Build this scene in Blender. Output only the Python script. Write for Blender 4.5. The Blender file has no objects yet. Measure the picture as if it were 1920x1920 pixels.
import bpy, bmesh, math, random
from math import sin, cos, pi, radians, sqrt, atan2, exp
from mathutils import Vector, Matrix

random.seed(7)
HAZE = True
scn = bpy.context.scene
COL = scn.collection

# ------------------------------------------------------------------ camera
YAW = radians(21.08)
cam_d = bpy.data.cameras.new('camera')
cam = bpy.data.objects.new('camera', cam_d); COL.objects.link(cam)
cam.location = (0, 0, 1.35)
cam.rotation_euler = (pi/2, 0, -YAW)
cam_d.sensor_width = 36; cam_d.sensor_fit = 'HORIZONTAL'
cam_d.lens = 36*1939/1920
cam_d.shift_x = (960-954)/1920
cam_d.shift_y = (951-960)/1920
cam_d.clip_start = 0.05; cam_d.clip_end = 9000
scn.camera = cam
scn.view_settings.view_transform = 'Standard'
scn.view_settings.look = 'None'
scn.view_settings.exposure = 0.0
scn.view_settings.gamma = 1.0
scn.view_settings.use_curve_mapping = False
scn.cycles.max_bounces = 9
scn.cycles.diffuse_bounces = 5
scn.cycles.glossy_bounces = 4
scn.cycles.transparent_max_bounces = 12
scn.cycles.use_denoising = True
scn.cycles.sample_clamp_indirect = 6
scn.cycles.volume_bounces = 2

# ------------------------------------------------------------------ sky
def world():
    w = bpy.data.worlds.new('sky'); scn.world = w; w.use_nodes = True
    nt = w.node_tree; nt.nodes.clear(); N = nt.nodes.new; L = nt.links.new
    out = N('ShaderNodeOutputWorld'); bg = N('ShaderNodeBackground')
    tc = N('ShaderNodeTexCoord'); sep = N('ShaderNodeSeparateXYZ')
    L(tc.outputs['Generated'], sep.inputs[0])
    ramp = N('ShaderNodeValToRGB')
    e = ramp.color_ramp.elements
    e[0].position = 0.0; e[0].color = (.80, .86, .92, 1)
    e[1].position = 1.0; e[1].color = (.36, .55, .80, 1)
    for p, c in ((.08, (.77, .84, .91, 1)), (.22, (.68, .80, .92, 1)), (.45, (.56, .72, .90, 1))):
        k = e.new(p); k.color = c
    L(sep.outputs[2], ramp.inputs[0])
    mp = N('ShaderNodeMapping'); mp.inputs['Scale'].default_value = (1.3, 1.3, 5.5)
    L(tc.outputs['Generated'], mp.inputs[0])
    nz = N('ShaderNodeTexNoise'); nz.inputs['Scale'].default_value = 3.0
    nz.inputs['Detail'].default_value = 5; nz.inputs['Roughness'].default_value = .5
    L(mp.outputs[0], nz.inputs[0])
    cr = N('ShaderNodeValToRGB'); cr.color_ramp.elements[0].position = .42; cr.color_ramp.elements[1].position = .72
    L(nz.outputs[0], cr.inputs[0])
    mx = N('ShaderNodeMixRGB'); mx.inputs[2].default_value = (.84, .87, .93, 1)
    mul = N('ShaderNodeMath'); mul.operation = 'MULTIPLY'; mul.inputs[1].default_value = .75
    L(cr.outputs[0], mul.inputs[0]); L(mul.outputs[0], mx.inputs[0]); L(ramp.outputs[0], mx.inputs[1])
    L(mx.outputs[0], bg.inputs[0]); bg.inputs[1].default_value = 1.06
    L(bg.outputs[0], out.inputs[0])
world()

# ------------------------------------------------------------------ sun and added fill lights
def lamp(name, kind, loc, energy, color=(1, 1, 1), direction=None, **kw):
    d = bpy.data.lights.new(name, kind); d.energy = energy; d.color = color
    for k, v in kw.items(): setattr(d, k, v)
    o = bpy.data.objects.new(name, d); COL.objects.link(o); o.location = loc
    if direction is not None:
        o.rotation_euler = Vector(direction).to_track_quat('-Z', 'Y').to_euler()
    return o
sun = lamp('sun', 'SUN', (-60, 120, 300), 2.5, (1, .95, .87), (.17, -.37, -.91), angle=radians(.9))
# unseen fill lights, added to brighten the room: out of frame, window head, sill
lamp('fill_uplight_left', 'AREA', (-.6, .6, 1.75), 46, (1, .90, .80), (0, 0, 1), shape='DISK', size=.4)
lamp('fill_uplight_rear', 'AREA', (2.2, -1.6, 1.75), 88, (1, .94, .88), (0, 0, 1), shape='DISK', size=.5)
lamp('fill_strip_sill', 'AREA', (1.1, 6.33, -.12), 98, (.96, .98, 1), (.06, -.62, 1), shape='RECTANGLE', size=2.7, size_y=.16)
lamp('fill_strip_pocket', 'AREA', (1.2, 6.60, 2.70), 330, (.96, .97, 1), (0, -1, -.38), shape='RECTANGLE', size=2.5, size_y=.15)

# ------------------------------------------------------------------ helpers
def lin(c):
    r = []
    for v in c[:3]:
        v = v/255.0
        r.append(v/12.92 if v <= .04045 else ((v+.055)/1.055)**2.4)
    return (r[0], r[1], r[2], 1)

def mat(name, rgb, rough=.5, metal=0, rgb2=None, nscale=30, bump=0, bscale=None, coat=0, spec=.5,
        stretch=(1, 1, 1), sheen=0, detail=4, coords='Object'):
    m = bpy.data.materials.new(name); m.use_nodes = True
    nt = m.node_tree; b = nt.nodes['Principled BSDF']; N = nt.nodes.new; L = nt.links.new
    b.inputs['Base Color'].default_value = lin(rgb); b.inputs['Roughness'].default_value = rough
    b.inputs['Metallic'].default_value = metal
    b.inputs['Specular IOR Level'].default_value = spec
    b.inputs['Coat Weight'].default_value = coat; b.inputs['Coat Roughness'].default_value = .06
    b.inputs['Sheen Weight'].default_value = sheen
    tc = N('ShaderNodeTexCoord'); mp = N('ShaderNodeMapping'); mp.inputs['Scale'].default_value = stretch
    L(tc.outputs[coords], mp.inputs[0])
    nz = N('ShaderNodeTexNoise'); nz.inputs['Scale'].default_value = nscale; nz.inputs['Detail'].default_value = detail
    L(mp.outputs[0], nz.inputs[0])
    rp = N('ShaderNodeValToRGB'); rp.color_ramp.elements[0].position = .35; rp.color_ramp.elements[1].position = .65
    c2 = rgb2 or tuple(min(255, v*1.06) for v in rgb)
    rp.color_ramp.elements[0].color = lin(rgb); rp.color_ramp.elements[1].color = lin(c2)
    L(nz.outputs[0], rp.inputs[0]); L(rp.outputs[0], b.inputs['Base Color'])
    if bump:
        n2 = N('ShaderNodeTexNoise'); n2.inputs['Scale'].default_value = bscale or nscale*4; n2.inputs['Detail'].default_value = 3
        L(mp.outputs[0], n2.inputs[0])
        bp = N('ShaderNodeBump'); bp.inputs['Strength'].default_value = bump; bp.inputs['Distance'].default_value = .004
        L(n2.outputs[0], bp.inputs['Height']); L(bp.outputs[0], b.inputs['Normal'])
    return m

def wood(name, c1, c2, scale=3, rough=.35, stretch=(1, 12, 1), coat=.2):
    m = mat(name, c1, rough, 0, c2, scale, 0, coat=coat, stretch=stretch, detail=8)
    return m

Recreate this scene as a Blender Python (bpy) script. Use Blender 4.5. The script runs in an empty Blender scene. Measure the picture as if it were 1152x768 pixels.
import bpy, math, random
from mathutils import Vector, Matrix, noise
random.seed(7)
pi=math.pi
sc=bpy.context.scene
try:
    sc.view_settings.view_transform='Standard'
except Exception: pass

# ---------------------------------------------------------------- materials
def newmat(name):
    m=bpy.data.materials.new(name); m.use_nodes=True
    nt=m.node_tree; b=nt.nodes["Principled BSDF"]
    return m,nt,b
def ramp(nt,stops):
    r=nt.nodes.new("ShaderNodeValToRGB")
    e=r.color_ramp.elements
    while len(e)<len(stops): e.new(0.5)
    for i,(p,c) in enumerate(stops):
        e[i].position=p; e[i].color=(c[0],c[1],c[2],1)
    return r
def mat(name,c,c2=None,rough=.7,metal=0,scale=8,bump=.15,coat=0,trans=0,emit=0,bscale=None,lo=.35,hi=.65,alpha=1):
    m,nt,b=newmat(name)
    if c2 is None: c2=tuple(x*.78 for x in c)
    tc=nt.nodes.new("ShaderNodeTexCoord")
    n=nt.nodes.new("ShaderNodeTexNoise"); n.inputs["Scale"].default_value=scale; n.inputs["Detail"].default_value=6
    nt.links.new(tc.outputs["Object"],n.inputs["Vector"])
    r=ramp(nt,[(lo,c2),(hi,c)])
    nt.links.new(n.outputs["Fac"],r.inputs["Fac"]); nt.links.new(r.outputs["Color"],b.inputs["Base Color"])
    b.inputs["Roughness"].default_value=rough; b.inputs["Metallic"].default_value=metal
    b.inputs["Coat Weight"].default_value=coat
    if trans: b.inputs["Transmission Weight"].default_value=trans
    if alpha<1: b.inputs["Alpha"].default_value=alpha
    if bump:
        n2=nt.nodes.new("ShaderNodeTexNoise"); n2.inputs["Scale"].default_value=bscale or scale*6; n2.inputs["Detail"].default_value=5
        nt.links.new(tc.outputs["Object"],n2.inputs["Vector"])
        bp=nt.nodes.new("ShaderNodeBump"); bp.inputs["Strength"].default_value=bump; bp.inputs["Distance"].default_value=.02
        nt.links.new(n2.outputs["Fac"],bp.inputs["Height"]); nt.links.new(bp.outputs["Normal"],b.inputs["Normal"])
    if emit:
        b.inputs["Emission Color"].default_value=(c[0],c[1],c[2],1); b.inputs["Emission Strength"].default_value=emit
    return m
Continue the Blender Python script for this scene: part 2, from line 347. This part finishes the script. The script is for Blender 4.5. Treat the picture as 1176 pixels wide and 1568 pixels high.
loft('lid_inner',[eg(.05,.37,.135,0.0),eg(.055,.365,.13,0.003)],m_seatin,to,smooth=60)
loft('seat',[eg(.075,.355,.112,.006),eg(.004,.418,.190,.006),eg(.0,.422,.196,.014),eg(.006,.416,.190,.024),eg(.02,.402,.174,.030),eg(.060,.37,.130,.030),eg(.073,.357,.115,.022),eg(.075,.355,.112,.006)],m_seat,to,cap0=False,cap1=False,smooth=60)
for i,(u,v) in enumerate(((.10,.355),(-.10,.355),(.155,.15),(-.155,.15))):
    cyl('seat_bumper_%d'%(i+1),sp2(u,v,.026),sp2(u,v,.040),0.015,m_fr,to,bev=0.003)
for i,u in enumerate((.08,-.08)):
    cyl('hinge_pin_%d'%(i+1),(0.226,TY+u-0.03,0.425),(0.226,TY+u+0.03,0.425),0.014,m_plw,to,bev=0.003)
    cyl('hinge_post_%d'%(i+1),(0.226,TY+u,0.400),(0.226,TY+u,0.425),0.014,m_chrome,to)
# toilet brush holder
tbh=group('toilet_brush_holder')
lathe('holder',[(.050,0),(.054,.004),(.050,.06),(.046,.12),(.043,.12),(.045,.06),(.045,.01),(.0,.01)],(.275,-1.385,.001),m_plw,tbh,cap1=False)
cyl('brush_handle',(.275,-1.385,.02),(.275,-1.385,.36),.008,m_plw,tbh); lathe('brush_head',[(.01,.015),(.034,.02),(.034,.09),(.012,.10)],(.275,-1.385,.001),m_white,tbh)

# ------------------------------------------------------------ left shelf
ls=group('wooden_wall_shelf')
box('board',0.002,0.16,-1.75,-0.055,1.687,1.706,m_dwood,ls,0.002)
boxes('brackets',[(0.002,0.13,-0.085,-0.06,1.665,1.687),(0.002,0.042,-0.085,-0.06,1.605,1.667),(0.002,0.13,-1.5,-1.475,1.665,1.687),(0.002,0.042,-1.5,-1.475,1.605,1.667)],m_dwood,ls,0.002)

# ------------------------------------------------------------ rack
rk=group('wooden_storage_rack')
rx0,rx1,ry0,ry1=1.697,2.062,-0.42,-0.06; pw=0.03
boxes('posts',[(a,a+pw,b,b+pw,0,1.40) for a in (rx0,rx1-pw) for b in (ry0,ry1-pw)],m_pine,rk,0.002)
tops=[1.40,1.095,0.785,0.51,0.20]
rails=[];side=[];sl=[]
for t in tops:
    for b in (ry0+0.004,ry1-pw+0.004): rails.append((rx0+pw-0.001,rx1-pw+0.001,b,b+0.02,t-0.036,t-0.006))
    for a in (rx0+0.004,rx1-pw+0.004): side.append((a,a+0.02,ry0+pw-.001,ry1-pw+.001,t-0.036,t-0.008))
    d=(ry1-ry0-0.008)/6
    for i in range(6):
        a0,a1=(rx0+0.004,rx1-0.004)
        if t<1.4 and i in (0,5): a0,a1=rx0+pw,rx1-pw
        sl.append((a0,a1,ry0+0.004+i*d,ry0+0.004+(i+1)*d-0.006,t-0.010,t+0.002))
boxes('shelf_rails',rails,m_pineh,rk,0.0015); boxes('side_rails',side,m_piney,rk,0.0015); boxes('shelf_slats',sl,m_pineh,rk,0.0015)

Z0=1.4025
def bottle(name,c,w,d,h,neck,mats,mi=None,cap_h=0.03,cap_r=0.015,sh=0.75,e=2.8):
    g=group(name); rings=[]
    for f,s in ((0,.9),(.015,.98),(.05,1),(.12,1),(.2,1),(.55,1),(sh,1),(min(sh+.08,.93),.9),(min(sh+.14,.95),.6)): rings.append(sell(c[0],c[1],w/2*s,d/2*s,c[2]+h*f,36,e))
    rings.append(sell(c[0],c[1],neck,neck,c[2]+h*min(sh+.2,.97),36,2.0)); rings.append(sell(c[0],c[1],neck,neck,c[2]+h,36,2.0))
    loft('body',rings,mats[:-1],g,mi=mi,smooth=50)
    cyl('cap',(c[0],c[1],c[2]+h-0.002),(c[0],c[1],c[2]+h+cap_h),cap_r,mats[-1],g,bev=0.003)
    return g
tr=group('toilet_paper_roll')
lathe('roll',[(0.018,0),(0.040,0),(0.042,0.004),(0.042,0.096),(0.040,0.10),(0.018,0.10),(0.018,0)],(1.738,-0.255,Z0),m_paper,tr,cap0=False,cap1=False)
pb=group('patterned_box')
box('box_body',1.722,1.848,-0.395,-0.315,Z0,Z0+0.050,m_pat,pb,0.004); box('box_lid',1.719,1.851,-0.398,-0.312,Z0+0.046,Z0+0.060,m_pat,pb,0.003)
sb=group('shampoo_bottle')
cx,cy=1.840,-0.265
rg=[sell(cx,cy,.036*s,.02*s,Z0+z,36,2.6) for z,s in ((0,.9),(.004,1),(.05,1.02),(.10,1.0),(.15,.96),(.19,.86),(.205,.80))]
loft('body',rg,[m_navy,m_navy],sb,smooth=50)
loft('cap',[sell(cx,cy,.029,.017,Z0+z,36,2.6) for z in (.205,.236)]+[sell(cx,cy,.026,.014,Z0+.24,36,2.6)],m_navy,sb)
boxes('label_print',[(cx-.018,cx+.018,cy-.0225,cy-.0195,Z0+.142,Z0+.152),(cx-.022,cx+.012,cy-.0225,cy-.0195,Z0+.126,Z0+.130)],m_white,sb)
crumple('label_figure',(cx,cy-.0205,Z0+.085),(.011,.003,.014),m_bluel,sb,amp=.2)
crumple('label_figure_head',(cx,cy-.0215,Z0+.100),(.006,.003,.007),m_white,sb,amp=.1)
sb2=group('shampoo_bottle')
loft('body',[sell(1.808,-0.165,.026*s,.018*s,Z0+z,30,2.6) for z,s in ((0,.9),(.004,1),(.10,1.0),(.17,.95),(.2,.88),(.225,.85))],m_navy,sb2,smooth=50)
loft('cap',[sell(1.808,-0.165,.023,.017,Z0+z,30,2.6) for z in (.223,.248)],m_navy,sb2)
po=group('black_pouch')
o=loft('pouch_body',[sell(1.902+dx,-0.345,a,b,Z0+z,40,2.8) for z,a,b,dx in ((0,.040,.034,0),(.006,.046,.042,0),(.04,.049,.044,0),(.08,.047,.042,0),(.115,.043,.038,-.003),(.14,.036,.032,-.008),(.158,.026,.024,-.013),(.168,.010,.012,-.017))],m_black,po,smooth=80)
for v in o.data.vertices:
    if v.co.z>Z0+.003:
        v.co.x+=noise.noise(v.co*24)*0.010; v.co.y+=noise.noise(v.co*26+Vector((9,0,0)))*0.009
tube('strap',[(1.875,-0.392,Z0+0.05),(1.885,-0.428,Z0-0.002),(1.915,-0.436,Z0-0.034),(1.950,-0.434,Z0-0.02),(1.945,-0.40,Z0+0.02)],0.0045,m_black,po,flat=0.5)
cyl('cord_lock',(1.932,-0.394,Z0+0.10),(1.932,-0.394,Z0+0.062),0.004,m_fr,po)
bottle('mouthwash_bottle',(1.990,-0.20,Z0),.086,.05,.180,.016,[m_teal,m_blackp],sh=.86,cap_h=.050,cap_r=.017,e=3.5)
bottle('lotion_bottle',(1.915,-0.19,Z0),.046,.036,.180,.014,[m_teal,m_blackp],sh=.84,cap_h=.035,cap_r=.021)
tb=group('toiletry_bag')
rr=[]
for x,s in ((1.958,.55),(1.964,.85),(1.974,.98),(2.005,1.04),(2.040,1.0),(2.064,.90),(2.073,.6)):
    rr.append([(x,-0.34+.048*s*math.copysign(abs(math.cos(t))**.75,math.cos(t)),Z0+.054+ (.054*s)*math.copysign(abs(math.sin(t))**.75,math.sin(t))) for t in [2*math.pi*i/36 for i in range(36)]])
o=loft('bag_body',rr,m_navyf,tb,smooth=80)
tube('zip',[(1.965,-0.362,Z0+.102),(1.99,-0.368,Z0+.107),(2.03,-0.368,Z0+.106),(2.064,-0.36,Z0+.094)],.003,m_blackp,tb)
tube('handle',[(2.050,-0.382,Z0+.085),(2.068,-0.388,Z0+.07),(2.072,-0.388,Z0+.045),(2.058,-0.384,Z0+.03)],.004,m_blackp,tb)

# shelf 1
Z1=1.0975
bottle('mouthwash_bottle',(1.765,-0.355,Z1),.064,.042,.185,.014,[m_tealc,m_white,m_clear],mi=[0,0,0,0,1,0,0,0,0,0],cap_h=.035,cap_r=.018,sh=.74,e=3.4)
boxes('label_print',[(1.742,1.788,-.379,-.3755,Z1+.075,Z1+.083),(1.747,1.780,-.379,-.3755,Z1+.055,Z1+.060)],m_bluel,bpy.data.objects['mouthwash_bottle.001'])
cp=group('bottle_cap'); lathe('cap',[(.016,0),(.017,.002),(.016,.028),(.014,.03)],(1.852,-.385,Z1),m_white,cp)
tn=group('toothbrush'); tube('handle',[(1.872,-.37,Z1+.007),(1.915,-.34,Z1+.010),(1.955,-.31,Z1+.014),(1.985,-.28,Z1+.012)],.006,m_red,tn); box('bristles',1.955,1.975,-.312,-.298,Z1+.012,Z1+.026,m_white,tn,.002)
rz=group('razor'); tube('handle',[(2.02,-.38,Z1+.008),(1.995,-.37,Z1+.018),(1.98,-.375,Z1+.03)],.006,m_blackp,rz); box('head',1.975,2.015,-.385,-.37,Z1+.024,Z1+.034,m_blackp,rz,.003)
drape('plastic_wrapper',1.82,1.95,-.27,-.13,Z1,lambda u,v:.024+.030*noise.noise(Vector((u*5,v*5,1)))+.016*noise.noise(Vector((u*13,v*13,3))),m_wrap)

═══

Copy all lines from the listing that contain "pixels".

- Answer to this task
Build this scene in Blender. Output only the Python script. Write for Blender 4.5. The Blender file has no objects yet. Measure the picture as if it were 1920x1920 pixels.
Recreate this scene as a Blender Python (bpy) script. Use Blender 4.5. The script runs in an empty Blender scene. Measure the picture as if it were 1152x768 pixels.
Continue the Blender Python script for this scene: part 2, from line 347. This part finishes the script. The script is for Blender 4.5. Treat the picture as 1176 pixels wide and 1568 pixels high.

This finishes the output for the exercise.